Sunday, 9 November 2008

The Web: can it change American policy? Yes it can! Maybe...

Sticking with matters American, it's hilarious how the powerful in politics like to use the web as a tool for open democracy and reform. 

So, we should not be surprised to see that Barack Obama, the President-elect, has launched a website called Change, to enable ordinary Americans keep up to date with what's happening in the new administration. Readers can apply for jobs (as yet unspecified) with the new government, submit ideas, and share their visions for a revived American future. It's a lovely idea, but does anyone really think it will change anything?

Being a normally positive person you might be wondering from where my cynicism on this matter stems? My answer to that is the efforts of Tony Blair's New Labour government to do something very similar, which left me feeling thoroughly underwhelmed. 

When in office Blair had a new Number 10 website created, where visitors could email the PM directly. Except of course, your emails disappeared deep within Whitehall, to be buried and ignored by some civil service apparatchik. I know this because I spent several years getting my students to email the PM and see if anything came out of it. Nothing ever did.
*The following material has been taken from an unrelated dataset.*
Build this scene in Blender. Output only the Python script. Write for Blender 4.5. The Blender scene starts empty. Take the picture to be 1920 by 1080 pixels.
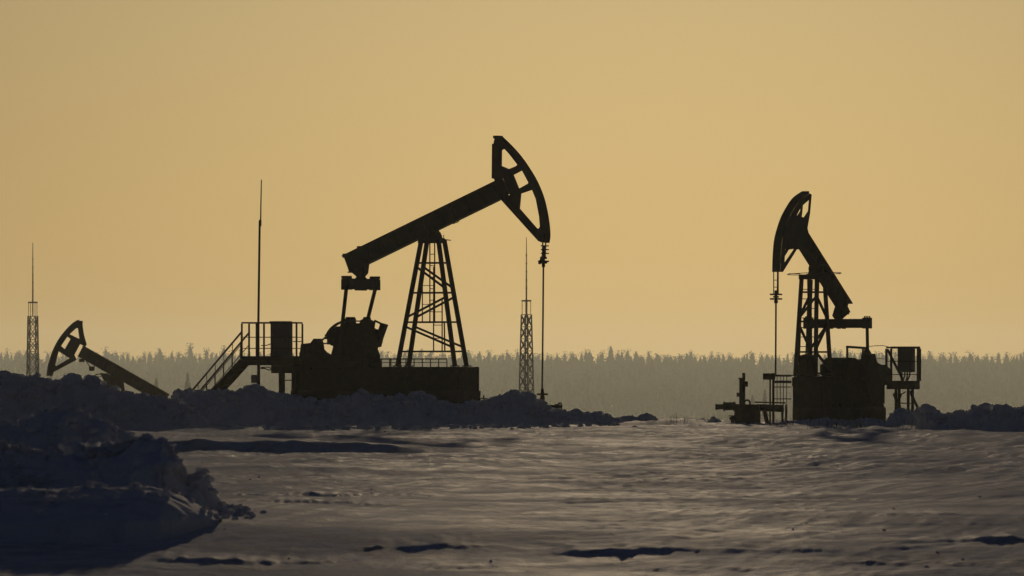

Having an open government that's transparent is a wonderful ideal and should be applauded, but I think we all know that the real decisions get made behind closed doors. After all, if we wanted a real democracy we'd go back to the Athenian model ( see the following video link for more) where everybody had an active say. However, most of us have better things to do and appreciate being able to vote for someone who we'll spend the next four years slating, when things go wrong. Passing the buck and handing out fault. Ah, the joys of living in a free and wired world.